Sebagai Raja yang memerintah bukan dengan kekuatan duniawi, melainkan dengan kasih dan pengorbanan, Kristus menunjukkan bahwa kekuasaan sejati terletak pada pelayanan dan pengorbanan diri.
Dalam hidup-Nya yang penuh dengan kasih, Ia memberikan teladan bagaimana seharusnya manusia hidup dalam kedamaian, saling mengasihi, dan memperjuangkan keadilan.
Pengorbanan-Nya di kayu salib adalah puncak dari cinta-Nya kepada umat manusia, di mana Ia rela menanggung dosa-dosa umat manusia untuk membawa keselamatan.
Cinta-Nya tidak mengenal batas, melampaui semua kekurangan manusia, dan mengundang setiap individu untuk merasakan kedamaian dan kehidupan kekal yang hanya dapat ditemukan dalam hubungan dengan-Nya.
Sebagai Raja Semesta Alam, Kristus memerintah dengan kasih, bukan dengan kekerasan, mengundang setiap orang untuk hidup sesuai dengan prinsip-prinsip Kerajaan Allah yang penuh dengan kebenaran, kasih, dan damai sejahtera.
Perayaan Yesus Kristus Raja Semesta Alam dalam Gereja Katolik tetap relevan di Indonesia karena mengingatkan kita bahwa Yesus adalah sumber dari segala kebaikan dan keadilan, yang menjadi landasan moral bagi umat manusia.
Dalam konteks negara yang menjunjung tinggi kemanusiaan, ajaran Kristus yang menekankan kasih, persaudaraan, dan penghargaan terhadap martabat manusia mendukung cita-cita Indonesia sebagai negara yang adil dan beradab.
Kristus sebagai Raja juga mengajarkan pemimpin untuk melayani, bukan untuk dilayani, sejalan dengan nilai-nilai kepemimpinan yang berorientasi pada prorakyat demi kesejahteraan dan kebahagiaan rakyat yang berkelanjutan.
Perayaan ini mengajak umat untuk terus berjuang demi perdamaian, keadilan sosial, dan solidaritas, yang sangat sesuai dengan semangat Pancasila.

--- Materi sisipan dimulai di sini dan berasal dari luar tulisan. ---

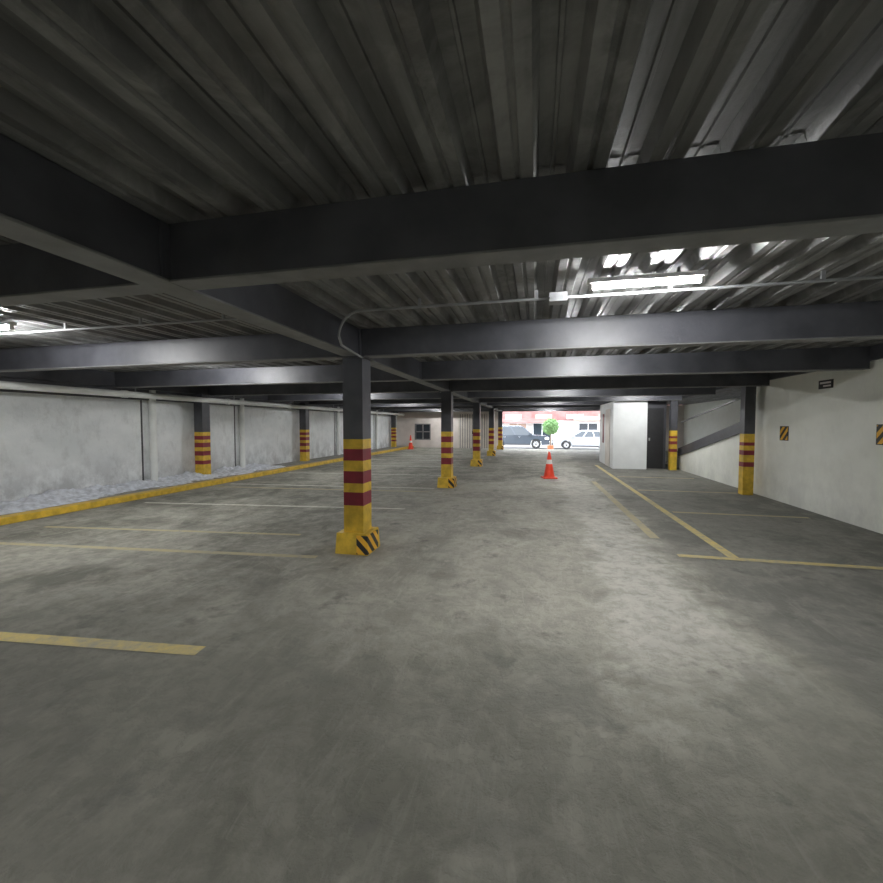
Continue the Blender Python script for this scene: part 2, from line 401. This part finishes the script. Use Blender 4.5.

Dengan demikian, perayaan Kristus Raja Semesta Alam menjadi sebuah pengingat penting bagi umat Katolik dan seluruh masyarakat Indonesia untuk mengedepankan nilai-nilai moral dan kemanusiaan dalam kehidupan sehari-hari. Selamat merayakan Kristus Raja Semesta Alam, 24 November 2024.